Task objective:
Reproduce all of the data that follows, character for character.

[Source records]
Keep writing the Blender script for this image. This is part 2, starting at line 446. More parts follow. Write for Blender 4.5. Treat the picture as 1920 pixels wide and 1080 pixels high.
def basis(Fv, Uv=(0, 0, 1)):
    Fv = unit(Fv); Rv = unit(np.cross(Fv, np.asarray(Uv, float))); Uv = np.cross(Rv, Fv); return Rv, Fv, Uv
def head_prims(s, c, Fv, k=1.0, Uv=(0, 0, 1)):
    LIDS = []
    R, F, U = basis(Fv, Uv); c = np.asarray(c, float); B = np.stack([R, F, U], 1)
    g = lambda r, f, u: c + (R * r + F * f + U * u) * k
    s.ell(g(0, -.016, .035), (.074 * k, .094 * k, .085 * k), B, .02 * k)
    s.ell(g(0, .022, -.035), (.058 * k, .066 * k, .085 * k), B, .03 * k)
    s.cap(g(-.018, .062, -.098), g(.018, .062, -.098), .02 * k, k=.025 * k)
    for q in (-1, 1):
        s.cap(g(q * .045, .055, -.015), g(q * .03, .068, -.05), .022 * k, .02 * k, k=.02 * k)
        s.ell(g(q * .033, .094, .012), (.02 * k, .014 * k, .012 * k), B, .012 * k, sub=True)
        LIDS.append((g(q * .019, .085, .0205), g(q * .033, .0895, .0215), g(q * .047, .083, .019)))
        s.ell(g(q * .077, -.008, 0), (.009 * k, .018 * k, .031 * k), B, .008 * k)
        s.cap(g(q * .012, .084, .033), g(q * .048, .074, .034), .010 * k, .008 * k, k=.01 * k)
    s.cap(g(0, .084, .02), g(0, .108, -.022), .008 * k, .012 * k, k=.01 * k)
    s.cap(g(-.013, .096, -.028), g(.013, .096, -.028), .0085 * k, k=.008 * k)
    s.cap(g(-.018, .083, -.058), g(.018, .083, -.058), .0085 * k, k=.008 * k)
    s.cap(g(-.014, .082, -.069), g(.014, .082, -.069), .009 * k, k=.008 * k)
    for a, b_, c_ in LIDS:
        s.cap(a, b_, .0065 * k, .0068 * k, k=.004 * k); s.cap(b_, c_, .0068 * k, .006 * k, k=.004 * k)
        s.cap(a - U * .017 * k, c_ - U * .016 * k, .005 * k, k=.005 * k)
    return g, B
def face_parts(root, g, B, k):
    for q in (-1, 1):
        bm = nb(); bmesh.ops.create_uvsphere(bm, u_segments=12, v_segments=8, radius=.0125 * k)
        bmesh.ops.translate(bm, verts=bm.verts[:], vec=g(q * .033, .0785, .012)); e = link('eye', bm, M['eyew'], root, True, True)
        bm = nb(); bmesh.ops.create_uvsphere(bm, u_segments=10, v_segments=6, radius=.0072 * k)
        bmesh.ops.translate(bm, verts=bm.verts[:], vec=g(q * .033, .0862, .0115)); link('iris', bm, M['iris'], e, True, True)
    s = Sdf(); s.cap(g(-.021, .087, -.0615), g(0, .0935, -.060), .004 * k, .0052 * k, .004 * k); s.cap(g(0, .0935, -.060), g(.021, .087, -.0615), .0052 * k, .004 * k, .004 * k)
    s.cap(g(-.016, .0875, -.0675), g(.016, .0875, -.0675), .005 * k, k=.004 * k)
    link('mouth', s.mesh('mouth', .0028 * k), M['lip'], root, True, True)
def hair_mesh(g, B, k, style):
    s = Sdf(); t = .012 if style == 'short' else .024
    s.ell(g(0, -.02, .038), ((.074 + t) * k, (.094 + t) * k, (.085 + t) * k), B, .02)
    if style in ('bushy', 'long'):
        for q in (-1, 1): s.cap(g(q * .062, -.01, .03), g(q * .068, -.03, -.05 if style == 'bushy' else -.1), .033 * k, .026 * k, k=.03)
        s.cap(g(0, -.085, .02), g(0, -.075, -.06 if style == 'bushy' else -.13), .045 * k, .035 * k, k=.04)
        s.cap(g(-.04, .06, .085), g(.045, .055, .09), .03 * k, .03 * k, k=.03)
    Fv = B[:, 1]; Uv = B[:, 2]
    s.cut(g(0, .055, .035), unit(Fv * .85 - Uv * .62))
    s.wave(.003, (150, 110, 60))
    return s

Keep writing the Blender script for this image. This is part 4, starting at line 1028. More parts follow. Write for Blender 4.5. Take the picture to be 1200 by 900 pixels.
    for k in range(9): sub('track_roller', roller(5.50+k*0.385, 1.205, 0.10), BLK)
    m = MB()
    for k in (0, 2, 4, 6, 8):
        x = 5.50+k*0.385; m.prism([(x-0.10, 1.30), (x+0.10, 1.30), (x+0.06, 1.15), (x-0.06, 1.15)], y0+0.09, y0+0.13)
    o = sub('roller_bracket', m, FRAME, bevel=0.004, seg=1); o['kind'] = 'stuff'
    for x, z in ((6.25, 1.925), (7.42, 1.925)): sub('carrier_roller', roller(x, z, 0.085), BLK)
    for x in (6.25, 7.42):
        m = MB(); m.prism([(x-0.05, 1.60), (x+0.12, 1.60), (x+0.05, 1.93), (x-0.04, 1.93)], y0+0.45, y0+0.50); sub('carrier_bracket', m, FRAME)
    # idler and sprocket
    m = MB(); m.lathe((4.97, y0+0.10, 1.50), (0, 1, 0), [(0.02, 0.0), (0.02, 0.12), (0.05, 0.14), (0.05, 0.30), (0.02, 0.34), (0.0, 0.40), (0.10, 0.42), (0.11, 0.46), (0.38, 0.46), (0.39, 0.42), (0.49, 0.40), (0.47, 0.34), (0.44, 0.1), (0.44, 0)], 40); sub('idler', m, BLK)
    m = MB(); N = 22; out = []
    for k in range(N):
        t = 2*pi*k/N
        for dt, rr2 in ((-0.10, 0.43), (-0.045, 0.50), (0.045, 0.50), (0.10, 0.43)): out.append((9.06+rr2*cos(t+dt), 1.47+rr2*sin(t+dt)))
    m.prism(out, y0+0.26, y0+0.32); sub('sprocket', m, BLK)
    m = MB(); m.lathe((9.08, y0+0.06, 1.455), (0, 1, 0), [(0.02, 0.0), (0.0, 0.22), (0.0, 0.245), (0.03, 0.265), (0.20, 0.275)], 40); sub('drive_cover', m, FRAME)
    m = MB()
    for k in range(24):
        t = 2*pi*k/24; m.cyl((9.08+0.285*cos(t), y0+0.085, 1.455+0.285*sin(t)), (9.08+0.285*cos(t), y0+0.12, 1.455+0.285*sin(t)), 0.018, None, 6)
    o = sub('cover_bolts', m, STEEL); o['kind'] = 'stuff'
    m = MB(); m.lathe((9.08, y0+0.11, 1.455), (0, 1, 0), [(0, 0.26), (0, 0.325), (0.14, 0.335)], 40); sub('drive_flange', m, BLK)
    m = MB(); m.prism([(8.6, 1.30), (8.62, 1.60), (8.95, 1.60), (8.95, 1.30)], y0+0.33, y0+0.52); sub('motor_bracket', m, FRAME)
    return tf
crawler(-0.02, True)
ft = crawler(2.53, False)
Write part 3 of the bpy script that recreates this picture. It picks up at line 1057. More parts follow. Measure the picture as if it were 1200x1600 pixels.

Response to this task:
Keep writing the Blender script for this image. This is part 2, starting at line 446. More parts follow. Write for Blender 4.5. Treat the picture as 1920 pixels wide and 1080 pixels high.
def basis(Fv, Uv=(0, 0, 1)):
    Fv = unit(Fv); Rv = unit(np.cross(Fv, np.asarray(Uv, float))); Uv = np.cross(Rv, Fv); return Rv, Fv, Uv
def head_prims(s, c, Fv, k=1.0, Uv=(0, 0, 1)):
    LIDS = []
    R, F, U = basis(Fv, Uv); c = np.asarray(c, float); B = np.stack([R, F, U], 1)
    g = lambda r, f, u: c + (R * r + F * f + U * u) * k
    s.ell(g(0, -.016, .035), (.074 * k, .094 * k, .085 * k), B, .02 * k)
    s.ell(g(0, .022, -.035), (.058 * k, .066 * k, .085 * k), B, .03 * k)
    s.cap(g(-.018, .062, -.098), g(.018, .062, -.098), .02 * k, k=.025 * k)
    for q in (-1, 1):
        s.cap(g(q * .045, .055, -.015), g(q * .03, .068, -.05), .022 * k, .02 * k, k=.02 * k)
        s.ell(g(q * .033, .094, .012), (.02 * k, .014 * k, .012 * k), B, .012 * k, sub=True)
        LIDS.append((g(q * .019, .085, .0205), g(q * .033, .0895, .0215), g(q * .047, .083, .019)))
        s.ell(g(q * .077, -.008, 0), (.009 * k, .018 * k, .031 * k), B, .008 * k)
        s.cap(g(q * .012, .084, .033), g(q * .048, .074, .034), .010 * k, .008 * k, k=.01 * k)
    s.cap(g(0, .084, .02), g(0, .108, -.022), .008 * k, .012 * k, k=.01 * k)
    s.cap(g(-.013, .096, -.028), g(.013, .096, -.028), .0085 * k, k=.008 * k)
    s.cap(g(-.018, .083, -.058), g(.018, .083, -.058), .0085 * k, k=.008 * k)
    s.cap(g(-.014, .082, -.069), g(.014, .082, -.069), .009 * k, k=.008 * k)
    for a, b_, c_ in LIDS:
        s.cap(a, b_, .0065 * k, .0068 * k, k=.004 * k); s.cap(b_, c_, .0068 * k, .006 * k, k=.004 * k)
        s.cap(a - U * .017 * k, c_ - U * .016 * k, .005 * k, k=.005 * k)
    return g, B
def face_parts(root, g, B, k):
    for q in (-1, 1):
        bm = nb(); bmesh.ops.create_uvsphere(bm, u_segments=12, v_segments=8, radius=.0125 * k)
        bmesh.ops.translate(bm, verts=bm.verts[:], vec=g(q * .033, .0785, .012)); e = link('eye', bm, M['eyew'], root, True, True)
        bm = nb(); bmesh.ops.create_uvsphere(bm, u_segments=10, v_segments=6, radius=.0072 * k)
        bmesh.ops.translate(bm, verts=bm.verts[:], vec=g(q * .033, .0862, .0115)); link('iris', bm, M['iris'], e, True, True)
    s = Sdf(); s.cap(g(-.021, .087, -.0615), g(0, .0935, -.060), .004 * k, .0052 * k, .004 * k); s.cap(g(0, .0935, -.060), g(.021, .087, -.0615), .0052 * k, .004 * k, .004 * k)
    s.cap(g(-.016, .0875, -.0675), g(.016, .0875, -.0675), .005 * k, k=.004 * k)
    link('mouth', s.mesh('mouth', .0028 * k), M['lip'], root, True, True)
def hair_mesh(g, B, k, style):
    s = Sdf(); t = .012 if style == 'short' else .024
    s.ell(g(0, -.02, .038), ((.074 + t) * k, (.094 + t) * k, (.085 + t) * k), B, .02)
    if style in ('bushy', 'long'):
        for q in (-1, 1): s.cap(g(q * .062, -.01, .03), g(q * .068, -.03, -.05 if style == 'bushy' else -.1), .033 * k, .026 * k, k=.03)
        s.cap(g(0, -.085, .02), g(0, -.075, -.06 if style == 'bushy' else -.13), .045 * k, .035 * k, k=.04)
        s.cap(g(-.04, .06, .085), g(.045, .055, .09), .03 * k, .03 * k, k=.03)
    Fv = B[:, 1]; Uv = B[:, 2]
    s.cut(g(0, .055, .035), unit(Fv * .85 - Uv * .62))
    s.wave(.003, (150, 110, 60))
    return s

Keep writing the Blender script for this image. This is part 4, starting at line 1028. More parts follow. Write for Blender 4.5. Take the picture to be 1200 by 900 pixels.
    for k in range(9): sub('track_roller', roller(5.50+k*0.385, 1.205, 0.10), BLK)
    m = MB()
    for k in (0, 2, 4, 6, 8):
        x = 5.50+k*0.385; m.prism([(x-0.10, 1.30), (x+0.10, 1.30), (x+0.06, 1.15), (x-0.06, 1.15)], y0+0.09, y0+0.13)
    o = sub('roller_bracket', m, FRAME, bevel=0.004, seg=1); o['kind'] = 'stuff'
    for x, z in ((6.25, 1.925), (7.42, 1.925)): sub('carrier_roller', roller(x, z, 0.085), BLK)
    for x in (6.25, 7.42):
        m = MB(); m.prism([(x-0.05, 1.60), (x+0.12, 1.60), (x+0.05, 1.93), (x-0.04, 1.93)], y0+0.45, y0+0.50); sub('carrier_bracket', m, FRAME)
    # idler and sprocket
    m = MB(); m.lathe((4.97, y0+0.10, 1.50), (0, 1, 0), [(0.02, 0.0), (0.02, 0.12), (0.05, 0.14), (0.05, 0.30), (0.02, 0.34), (0.0, 0.40), (0.10, 0.42), (0.11, 0.46), (0.38, 0.46), (0.39, 0.42), (0.49, 0.40), (0.47, 0.34), (0.44, 0.1), (0.44, 0)], 40); sub('idler', m, BLK)
    m = MB(); N = 22; out = []
    for k in range(N):
        t = 2*pi*k/N
        for dt, rr2 in ((-0.10, 0.43), (-0.045, 0.50), (0.045, 0.50), (0.10, 0.43)): out.append((9.06+rr2*cos(t+dt), 1.47+rr2*sin(t+dt)))
    m.prism(out, y0+0.26, y0+0.32); sub('sprocket', m, BLK)
    m = MB(); m.lathe((9.08, y0+0.06, 1.455), (0, 1, 0), [(0.02, 0.0), (0.0, 0.22), (0.0, 0.245), (0.03, 0.265), (0.20, 0.275)], 40); sub('drive_cover', m, FRAME)
    m = MB()
    for k in range(24):
        t = 2*pi*k/24; m.cyl((9.08+0.285*cos(t), y0+0.085, 1.455+0.285*sin(t)), (9.08+0.285*cos(t), y0+0.12, 1.455+0.285*sin(t)), 0.018, None, 6)
    o = sub('cover_bolts', m, STEEL); o['kind'] = 'stuff'
    m = MB(); m.lathe((9.08, y0+0.11, 1.455), (0, 1, 0), [(0, 0.26), (0, 0.325), (0.14, 0.335)], 40); sub('drive_flange', m, BLK)
    m = MB(); m.prism([(8.6, 1.30), (8.62, 1.60), (8.95, 1.60), (8.95, 1.30)], y0+0.33, y0+0.52); sub('motor_bracket', m, FRAME)
    return tf
crawler(-0.02, True)
ft = crawler(2.53, False)
Write part 3 of the bpy script that recreates this picture. It picks up at line 1057. More parts follow. Measure the picture as if it were 1200x1600 pixels.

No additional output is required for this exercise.